After reading Effective C++ by Scott Meyers, the following is a solution:

define a template which does a lazy evaluation (with reference counting):

class Obj : private lazy<Obj_data>{};

and the lazy stores the Obj_data privately, has protected accessors, one for modification, one for read-only access.
The modifier accessor first deep-copies the Obj_data if necessary, then hands over the reference to the data. The read-only accessor just returns a const reference.

The overall cost of this is storing 2 extra pointers (one for the data and one for the counter) and a counter.

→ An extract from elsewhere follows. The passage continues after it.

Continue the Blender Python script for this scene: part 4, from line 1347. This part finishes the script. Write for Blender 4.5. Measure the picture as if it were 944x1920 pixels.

Implementation is something like this:

class lazy{
protected:
  lazy(const lazy&obj){lazy_copy(obj);}
  //(the required constructors, operator= ...)

  // accessors:
  const Obj_data& data() const {return *od;}
  Obj_data& mod_data() {make_private(); return *od;}
private:
  void lazy_copy(const lazy& obj);
  void make_private(); // this does the actual deep-copy, as late as possible.
private:
  counter*;
  Obj_data* od;
};

So, reading and modifying an attribute of Obj goes

void Obj::method(){
   cout << data().some_attribute;    // simple read
   mod_data().i = 10;                // simple modify
   const Obj_data& const_d = data(); // assignable for lots of read-outs
   Obj_data& var_d = mod_data();     // assignable for lots of modifications.
}

Note that you can only use data() in a const member as mod_data() is a non-const function in the class, so this solution is completely safe with little overhead.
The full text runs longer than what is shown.